Matteo De Giuli: Non ci sono soluzioni semplici e non abbiamo nessuna ricetta pronta. Possiamo dire però che riflettevamo sulla fine del mondo anche prima di Medusa, e che scrivere è stato forse, per noi, anche una sorta di rituale apotropaico, un modo imperfetto che abbiamo trovato per sublimare, tamponare, dimenticare almeno un po’ l’ansia. 

Nicolò Porcelluzzi: Sono d’accordo. L’abbiamo anche scritto: il nostro è un rituale nel buio, un canto per allontanare la paura. Medusa, nelle sue varie forme, è il nostro tentativo di affrontare la minaccia continua dell’emergenza.

Infine, l’annosa domanda: come vi posizionate nello spettro che va da “il cambiamento climatico si può fermare solo con le azioni dei singoli individui” a “non esiste consumo etico sotto il capitalismo”? Vi siete spostati al suo interno da quando avete cominciato a riflettere su questi temi?
Matteo De Giuli: A ben vedere tutto il libro è attraversato proprio da questa tensione: il racconto del conflitto tra problemi globali e quotidianità delle persone. Iniziamo nel primo capitolo citando la frase che Kafka annotò sul suo diario nell’agosto del 1914:  “La Germania ha dichiarato guerra alla Russia. – Nel pomeriggio, lezione di nuoto”, e finiamo nell’ultimo capitolo parlando proprio di climate anxiety e di collassologia: come si reagisce quando siamo schiacciati da cose così grandi?

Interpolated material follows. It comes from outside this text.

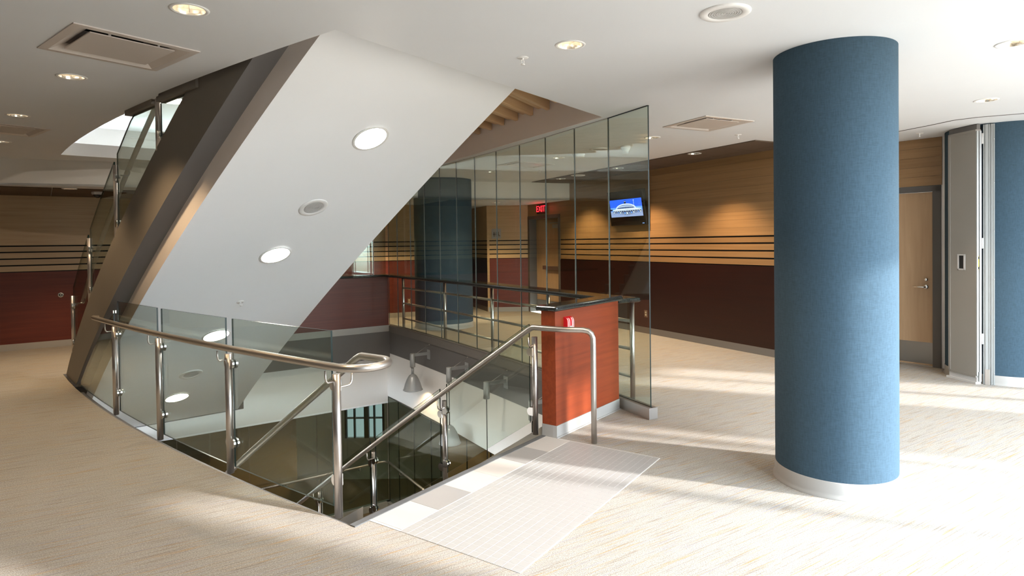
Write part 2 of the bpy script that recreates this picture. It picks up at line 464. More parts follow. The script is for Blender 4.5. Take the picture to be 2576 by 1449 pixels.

Per quanto riguarda in particolare la retorica che gira attorno alle “azioni dei singoli”, invece, bisogna dire una cosa: “People start pollution. People can stop it” è lo slogan coniato per la giornata della Terra negli anni Settanta da Keep America Beautiful, un’associazione che era finanziata da Coca-Cola, Pepsi, Dow Chemical e altri grandi produttori di plastica. La narrazione che si è creata negli anni attorno alle scelte individuali è stata da sempre rinforzata e sfruttata dalle grandi aziende inquinanti per scaricare le responsabilità sui consumatori e i cittadini e poter continuare a fare profitto senza assumersi alcuna responsabilità. Le scelte individuali possono fare un po’ di differenza, è vero, ma cercare soluzioni biografiche o individuali a problemi sistemici è per forza di cose un’operazione fallimentare. Bisogna cambiare come società.